En las últimas semanas, Fesh nastanneu? (#Fech_Nestannew?, “¿A qué esperamos?” en dialecto tunecino), un movimiento social de reciente cuño ha conseguido vertebrar mínimamente el malestar generalizado e inundar de manifestaciones la mayor parte de ciudades del país como respuesta al incremento de los precios, a la elevada tasa de desempleo y, principalmente, al paquete de medidas de austeridad –reformas auspiciadas por el FMI como contrapartida al desbloqueo de préstamos– recogido en la Ley de Presupuestos para este 2018. Las protestas organizadas han sido en su mayoría pacíficas, si bien ha habido episodios aislados de violencia entre manifestantes y fuerzas de seguridad en varias ciudades.

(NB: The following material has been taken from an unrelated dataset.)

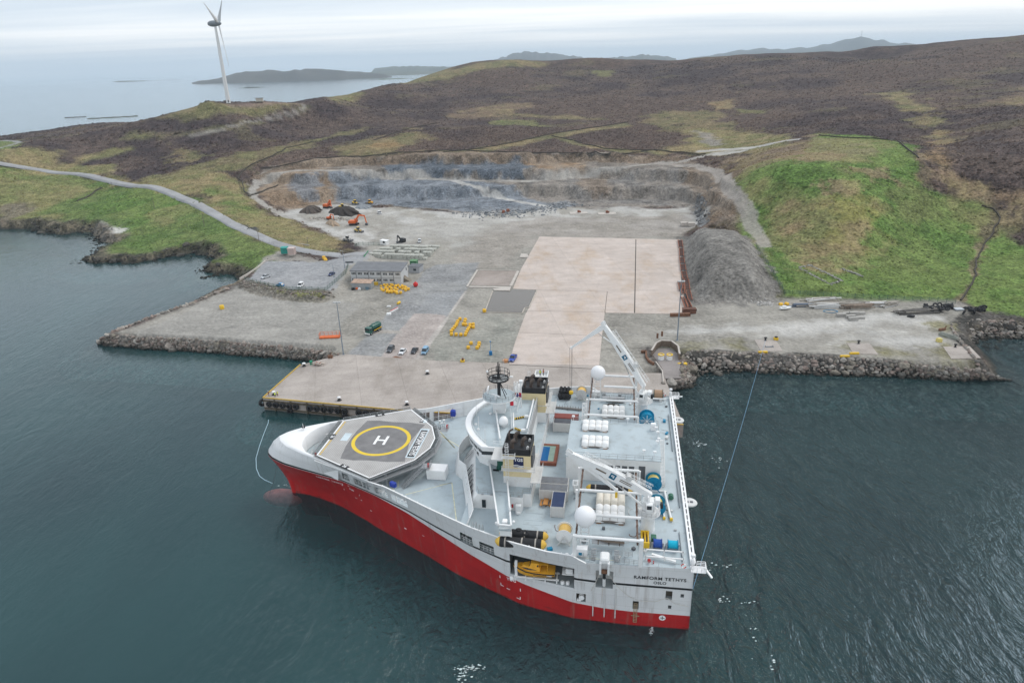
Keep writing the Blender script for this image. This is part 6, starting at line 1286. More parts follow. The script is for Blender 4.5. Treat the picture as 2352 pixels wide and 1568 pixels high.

Ahora bien, la desmesurada respuesta del gobierno, deteniendo a más de 1.000 personas en todo el país, demonizando los movimientos populares y acusando a la prensa extranjera de amplificar los hechos, a buen seguro ha vuelto a poner a prueba la resistencia de la coyuntural alianza. En cualquier caso, éste no ha sido en absoluto el primer movimiento popular que se organiza para hacer frente al gobierno: anteriormente otros como recientemente Manich Msamah (“Yo no perdono” en dialecto tunecino) también llevaron el hartazgo de ciertos sectores de la población a la calle y consiguieron alterar la agenda del gobierno. Y, si nos atenemos a situación económica del país –con una inflación de más del 6 %, una depreciación del dinar de un 25 % frente al euro en los dos últimos años, una tasa de paro de más del 30 % entre los jóvenes y las ya mencionadas medidas de austeridad aprobadas–, las protestas regresarán más pronto que tarde.
Por otro lado, cada vez son más las voces que desde ambos partidos se preguntan hasta cuándo durará el idilio y si realmente sirve para algo. Sin embargo, por el momento todo sigue cociéndose intramuros, desde la estrategia de cada partido a las decisiones que toman en representación de la ciudadanía. Por su parte, Ennahdha lleva tiempo trabajando en su imagen –abandono de la etiqueta “islamista” y alejamiento gradual de la ideología de los Hermanos Musulmanes– y parece haberse desembarazado del miedo reinante en el partido desde el golpe de estado de al-Sisi al gobierno de Mursi en Egipto. En principio, habida cuenta de su estructura y su impresionante despliegue por toda la geografía del país, el partido de Rached al-Ghannouchi podría obtener mejores resultados que Nida Tunis en las ya próximas elecciones municipales, previstas para mayo. Quizá dichas elecciones supongan el principio del fin del consenso. Hasta entonces más parches y cortoplacismo.